In defense of architectural conservation

There’s nothing quite like walking into a historic building. Maybe it’s a Gilded Age home, with swooping, detailed woodwork, beautiful staircases, elegant floors. Perhaps it’s a sleek, Art Nouveau bank. It speaks to the era it came from, the many people who have passed through it. Sometimes, such buildings are still being used for what they were designed for, have been used that way for centuries. Others have been reworked to a new purpose, as for example with former lavish town homes turned into flats because few people keep such residences in the modern era. They still retain their grace and elegance when they’re well cared-for and such conversions are done thoughtfully, though.

Historic buildings can be a source of squabble and conflict. While beautiful, sometimes they really do need to come down because they are structurally unsound or dangerous. At other times, those calling for a building’s head are being unfair and unkind: A glorious structure shouldn’t be razed to make way for another row of overpriced condos. The level of conservation of originality and detail is also sometimes a subject of strife. I believe in using as many original materials and construction methods as possible, but I also believe in making buildings safe and fixing accessibility problems. I will absolutely speak up for an anachronistic elevator so everyone can enjoy a beautiful building, and I’ll push developers to think about how to make it mesh with its surroundings.

There’s a growing trend these days to tear down old buildings, and I must speak out strongly against it, because they hold social, cultural, and economic value, in addition to just being beautiful things that I love walking among. I like strolling through historic neighbourhoods, feeling and savoring these structures and their history, acknowledging the dirty side of that history, too, like the fact that servants went through the back of these glorious homes, this famous restaurant didn’t serve people of colour until mid-century. These neighbourhoods offer tremendous economic value, too, because lots of people like visiting historic districts and will pay for it — which brings in tourism revenue through bed and breakfasts, restaurants, and the myriad other things that arise to exploit tourists. I loathe the industry, but if it’s going to exist whether or not I like it, leverage it.

I don’t have nostalgia for eras characterised by a great deal of needless pain and suffering. I do, however, note that old buildings have an important value that is lost forever when they’re torn down. Some include materials we can’t get and don’t use anymore, from massive redwood beams to bricks made using processes we’ve actually lost. Others utilise construction techniques that no one knows how to replicate today. These buildings represent part of our cultural heritage, providing illustrative examples of things we cannot neatly recover, and for that, they serve an important role.
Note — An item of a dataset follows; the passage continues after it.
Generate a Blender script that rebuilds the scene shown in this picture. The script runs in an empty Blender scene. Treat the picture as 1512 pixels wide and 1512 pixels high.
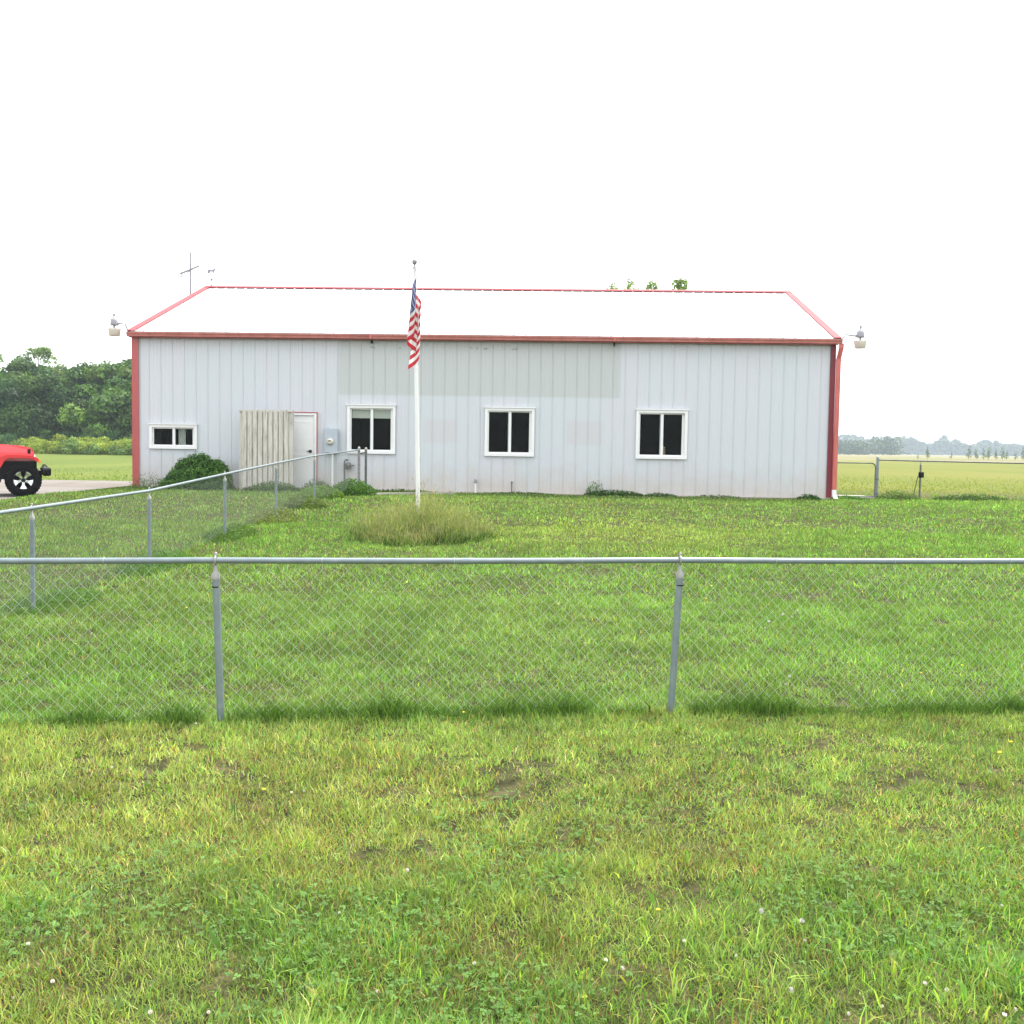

They also reflect a time in which buildings were constructed to last. In an era when oppression ruled many classes of people, hubris was in plentiful supply, and it included the belief that companies and empires would never end. We are making cotton cloth. We will be making cotton cloth. Forever, and ever. That means that some of these buildings were constructed using incredibly robust methods, and they’ll stand for centuries more if we maintain them properly. People still live in 16th century houses in some regions of the world, and worship in temples much older than that. I’ve been inside the home Rebecca Nurse lived in, and raised her family in, even though she died centuries before I was born.

Why tear down something that’s still functional, that still works, that reflects amazing construction techniques in excellent condition? It seems incredibly wasteful to me, whether or not people salvage the remainders of the building. This isn’t like knocking down a sandcastle on the beach, but deliberately destroying a piece of elaborate sand art that someone took days or even weeks to build up. Every era commits its own sins, including unspeakable destruction of buildings and cultural artefacts, but that doesn’t mean we need to join them. We can rise above the fray, be better people, treasure what past generations have given us instead of throwing it away.

A building that’s endured for decades or centuries offers an obvious and inescapable advantage in regions with frequent robust weather: If it’s still standing, that might be a sign of something. Though such buildings may not be constructed to modern code, whatever code they were constructed to has allowed them to survive earthquakes, hurricanes, floods, tornados, and other natural disasters, which suggests that perhaps they should continue to be allowed to stand, and purposed for use by interested tenants who might find it appealing to have a structure that won’t fall down when the weather kicks up. Similarly, while such buildings may fall into disrepair and look a bit sad and weathered, often very interesting things come up with a bit of patience — as for example when I was looking at a home with hideous carpets, pulled up a corner, and found pristine wood floors. That awful drop popcorn ceiling might be hiding something incredible. When washed down, that facade could reveal something startling. Old buildings have secrets and they’re waiting to be unlocked, so why would we destroy the potential of finding out what they’re hiding?

I just wish that we loved old structures a little more, treasured them as part of our heritage, and that also they weren’t a pursuit of society’s elite. In some cultures, perfectly ordinary people and businesses inhabit ancient buildings, and the same should hold true everywhere. History is alive. It waits for nobody.